Davacılar vekili, müvekkillerinin davalı şirketteki paylarının tespiti yönünde istemde bulunmuş ise de, dava dilekçesinden davacılar tarafından bu payın bilindiği, davalının cevabında bunun teyit edildiği ve davacıların paylarının şirket kayıtlarında da tescilli bulunduğu anlaşılmaktadır. O halde bu istem yönünden davacıların hukuki yararları bulunmamasına rağmen mahkemece tespit yönünde hüküm kurulması doğru olmadığı gibi, davacıların davalı şirkete ortak olduğunun tespiti istemi ile açtıkları davada davalı şirket dışındaki davalılara da husumet yöneltilemeyeceği ile davacılar vekilinin bazı davalılar yönünden davadan feragat etmiş olduğu hususları gözardı edilerek davada bu isteme yönelik talebin bu nedenle dahi diğer davalılar yönünden kabulü doğru bulunmamıştır.

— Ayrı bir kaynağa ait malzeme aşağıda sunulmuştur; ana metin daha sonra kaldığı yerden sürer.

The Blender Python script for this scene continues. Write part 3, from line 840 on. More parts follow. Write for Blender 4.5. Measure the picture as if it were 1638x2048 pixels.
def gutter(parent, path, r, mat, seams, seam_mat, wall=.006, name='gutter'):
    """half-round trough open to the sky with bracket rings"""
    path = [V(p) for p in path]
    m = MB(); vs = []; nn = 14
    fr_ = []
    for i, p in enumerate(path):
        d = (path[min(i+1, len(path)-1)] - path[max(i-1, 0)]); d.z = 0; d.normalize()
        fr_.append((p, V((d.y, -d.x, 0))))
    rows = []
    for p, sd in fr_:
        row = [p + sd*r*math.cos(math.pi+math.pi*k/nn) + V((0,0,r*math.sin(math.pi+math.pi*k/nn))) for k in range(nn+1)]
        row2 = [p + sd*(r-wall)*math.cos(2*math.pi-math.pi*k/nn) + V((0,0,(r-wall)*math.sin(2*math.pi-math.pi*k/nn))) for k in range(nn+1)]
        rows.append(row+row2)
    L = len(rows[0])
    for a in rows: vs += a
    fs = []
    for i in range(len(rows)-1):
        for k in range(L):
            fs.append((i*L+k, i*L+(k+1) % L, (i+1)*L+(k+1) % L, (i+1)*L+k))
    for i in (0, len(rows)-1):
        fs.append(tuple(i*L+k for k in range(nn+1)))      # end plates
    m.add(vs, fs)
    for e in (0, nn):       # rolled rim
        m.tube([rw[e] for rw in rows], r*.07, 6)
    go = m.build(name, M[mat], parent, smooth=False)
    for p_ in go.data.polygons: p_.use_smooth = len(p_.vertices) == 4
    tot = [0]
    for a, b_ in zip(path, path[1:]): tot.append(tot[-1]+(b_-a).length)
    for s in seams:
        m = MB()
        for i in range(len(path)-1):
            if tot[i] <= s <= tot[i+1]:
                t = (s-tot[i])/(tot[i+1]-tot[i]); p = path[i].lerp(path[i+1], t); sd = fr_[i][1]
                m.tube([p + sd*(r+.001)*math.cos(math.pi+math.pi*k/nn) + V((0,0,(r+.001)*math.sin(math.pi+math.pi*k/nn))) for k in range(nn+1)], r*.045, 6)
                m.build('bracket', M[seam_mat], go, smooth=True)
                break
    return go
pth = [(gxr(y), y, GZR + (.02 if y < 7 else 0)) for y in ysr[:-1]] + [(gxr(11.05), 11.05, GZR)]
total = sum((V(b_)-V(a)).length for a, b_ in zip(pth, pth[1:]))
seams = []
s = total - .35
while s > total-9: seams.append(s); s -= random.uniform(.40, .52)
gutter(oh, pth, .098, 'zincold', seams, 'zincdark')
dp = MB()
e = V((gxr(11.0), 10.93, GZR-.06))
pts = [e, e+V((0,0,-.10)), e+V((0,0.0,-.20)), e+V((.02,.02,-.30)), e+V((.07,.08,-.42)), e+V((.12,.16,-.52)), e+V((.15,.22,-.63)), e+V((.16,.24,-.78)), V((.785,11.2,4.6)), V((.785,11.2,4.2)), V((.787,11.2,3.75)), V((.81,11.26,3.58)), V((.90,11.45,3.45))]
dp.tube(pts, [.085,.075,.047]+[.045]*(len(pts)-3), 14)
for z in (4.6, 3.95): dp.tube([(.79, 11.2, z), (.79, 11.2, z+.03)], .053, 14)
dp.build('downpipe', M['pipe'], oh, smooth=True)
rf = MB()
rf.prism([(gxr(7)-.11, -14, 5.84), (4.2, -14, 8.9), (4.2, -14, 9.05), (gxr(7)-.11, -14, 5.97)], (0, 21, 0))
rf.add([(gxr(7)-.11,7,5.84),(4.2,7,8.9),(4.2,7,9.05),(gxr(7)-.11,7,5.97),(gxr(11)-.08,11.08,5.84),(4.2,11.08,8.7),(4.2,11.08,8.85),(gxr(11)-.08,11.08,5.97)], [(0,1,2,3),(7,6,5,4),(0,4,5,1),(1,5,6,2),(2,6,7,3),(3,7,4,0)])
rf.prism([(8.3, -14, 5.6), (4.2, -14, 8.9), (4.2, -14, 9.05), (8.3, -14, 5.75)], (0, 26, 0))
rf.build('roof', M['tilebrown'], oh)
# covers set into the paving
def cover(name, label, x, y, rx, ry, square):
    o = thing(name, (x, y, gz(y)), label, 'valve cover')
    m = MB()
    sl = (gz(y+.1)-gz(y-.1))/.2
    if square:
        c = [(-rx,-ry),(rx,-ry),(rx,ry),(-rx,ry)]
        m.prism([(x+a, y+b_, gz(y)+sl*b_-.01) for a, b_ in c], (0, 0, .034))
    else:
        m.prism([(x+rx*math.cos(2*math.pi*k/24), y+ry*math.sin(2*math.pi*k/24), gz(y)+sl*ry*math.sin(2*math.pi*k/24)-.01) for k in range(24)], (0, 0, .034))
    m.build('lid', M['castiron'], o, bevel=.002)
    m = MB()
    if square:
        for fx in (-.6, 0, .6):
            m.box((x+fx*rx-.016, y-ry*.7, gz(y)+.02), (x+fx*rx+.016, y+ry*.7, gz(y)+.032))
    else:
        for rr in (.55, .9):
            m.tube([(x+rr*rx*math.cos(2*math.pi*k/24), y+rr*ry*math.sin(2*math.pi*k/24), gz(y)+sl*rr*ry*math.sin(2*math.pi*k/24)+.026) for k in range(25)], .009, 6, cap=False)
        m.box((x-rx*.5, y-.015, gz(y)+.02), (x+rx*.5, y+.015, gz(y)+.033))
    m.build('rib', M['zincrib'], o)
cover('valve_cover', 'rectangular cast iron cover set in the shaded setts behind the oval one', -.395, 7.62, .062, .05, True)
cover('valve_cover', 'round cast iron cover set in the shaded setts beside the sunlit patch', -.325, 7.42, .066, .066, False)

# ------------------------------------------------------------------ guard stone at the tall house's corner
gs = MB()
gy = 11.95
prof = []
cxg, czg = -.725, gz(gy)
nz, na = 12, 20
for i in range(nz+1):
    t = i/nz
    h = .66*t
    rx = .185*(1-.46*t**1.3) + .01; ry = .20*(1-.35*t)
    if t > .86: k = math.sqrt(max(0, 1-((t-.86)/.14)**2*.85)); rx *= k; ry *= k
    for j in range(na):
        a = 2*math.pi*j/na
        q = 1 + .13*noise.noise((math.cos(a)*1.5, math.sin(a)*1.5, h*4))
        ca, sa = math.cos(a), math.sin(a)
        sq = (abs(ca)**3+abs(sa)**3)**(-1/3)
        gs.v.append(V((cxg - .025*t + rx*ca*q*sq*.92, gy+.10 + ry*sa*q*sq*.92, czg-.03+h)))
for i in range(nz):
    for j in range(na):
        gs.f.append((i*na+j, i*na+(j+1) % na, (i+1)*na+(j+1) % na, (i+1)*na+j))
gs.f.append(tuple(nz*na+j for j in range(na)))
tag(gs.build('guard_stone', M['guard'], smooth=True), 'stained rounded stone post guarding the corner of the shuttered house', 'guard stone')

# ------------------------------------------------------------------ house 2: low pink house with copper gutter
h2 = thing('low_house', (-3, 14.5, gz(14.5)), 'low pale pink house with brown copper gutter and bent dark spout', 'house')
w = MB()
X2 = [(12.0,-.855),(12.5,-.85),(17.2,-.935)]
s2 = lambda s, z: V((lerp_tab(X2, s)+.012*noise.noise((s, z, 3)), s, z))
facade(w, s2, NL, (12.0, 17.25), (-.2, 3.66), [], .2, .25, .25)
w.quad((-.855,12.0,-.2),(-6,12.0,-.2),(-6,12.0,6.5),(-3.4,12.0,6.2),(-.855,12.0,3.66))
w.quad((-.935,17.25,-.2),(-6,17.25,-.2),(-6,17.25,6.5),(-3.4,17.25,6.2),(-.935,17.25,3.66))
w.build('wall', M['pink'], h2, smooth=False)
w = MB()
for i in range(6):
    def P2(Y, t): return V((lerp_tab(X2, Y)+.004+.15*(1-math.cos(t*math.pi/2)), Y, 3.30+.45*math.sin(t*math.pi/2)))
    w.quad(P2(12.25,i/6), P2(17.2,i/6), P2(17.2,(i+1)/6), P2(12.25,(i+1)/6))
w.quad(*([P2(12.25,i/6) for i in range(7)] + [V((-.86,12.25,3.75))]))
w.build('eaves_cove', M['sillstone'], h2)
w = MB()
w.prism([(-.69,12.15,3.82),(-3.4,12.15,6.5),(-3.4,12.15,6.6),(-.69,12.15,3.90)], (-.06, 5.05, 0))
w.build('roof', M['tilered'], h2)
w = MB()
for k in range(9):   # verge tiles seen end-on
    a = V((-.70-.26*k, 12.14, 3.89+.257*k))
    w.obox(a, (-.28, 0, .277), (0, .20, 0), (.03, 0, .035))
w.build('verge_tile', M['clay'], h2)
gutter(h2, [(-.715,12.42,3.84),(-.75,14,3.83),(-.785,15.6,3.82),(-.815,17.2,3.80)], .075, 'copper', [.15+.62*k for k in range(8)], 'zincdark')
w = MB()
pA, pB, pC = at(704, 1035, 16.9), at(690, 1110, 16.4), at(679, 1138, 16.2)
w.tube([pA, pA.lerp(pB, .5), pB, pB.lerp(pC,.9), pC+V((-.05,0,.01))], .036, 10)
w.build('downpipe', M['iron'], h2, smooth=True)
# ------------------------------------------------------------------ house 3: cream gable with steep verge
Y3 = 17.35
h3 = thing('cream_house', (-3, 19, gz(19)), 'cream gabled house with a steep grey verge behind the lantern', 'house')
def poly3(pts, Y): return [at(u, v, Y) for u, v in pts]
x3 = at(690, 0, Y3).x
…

Diğer taraftan davacıların iddia ettikleri dolaylı zararlarını ancak ortak oldukları şirkete verilmek üzere isteyebilecekleri, bu davada dolaylı zarara uğratıldığı ileri sürülen şirketin davalı olarak yer alamayacağı hususları değerlendirilmeksizin ve davacılar vekilinin bazı davalılar yönünden davadan feragat ettiği de gözetilerek davacıların dolaylı zarar istemlerine yönelik taleplerinin, bu gerekçelerle reddi gerekirken, zararın kanıtlanamadığı gerekçesiyle reddi doğru olmadığı gibi, doğrudan uğradıklarını ileri sürdükleri zararlara yönelik olarak da, bu talebin ortak oldukları şirkete karşı ileri sürülemeyeceği hususu ile davacılar vekilinin bazı davalılar yönünden davadan feragat ettiği gözetilerek davanın bu gerekçelerle reddi gerekirken yazılı gerekçeyle reddi doğru bulunmamış, bu nedenlerle kararın mümeyyiz davalılar yararına bozulması gerekmiştir.
SONUÇ: Yukarıda (1) nolu bentte açıklanan nedenle, davacılar vekilinin tüm temyiz itirazlarının reddine, (2) nolu bentte açıklanan nedenle mümeyyiz davalılar vekilinin temyiz itirazının kabulü ile hükmün yukarıda yazılı nedenle mümeyyiz davalılar yararına BOZULMASINA, aşağıda yazılı bakiye 01,50 TL temyiz ilam harcının temyiz eden davacılardan alınmasına, ödediği temyiz peşin harcın isteği halinde temyiz eden birkısım davalılara iadesine, 19/04/2016 tarihinde oybirliğiyle karar verildi.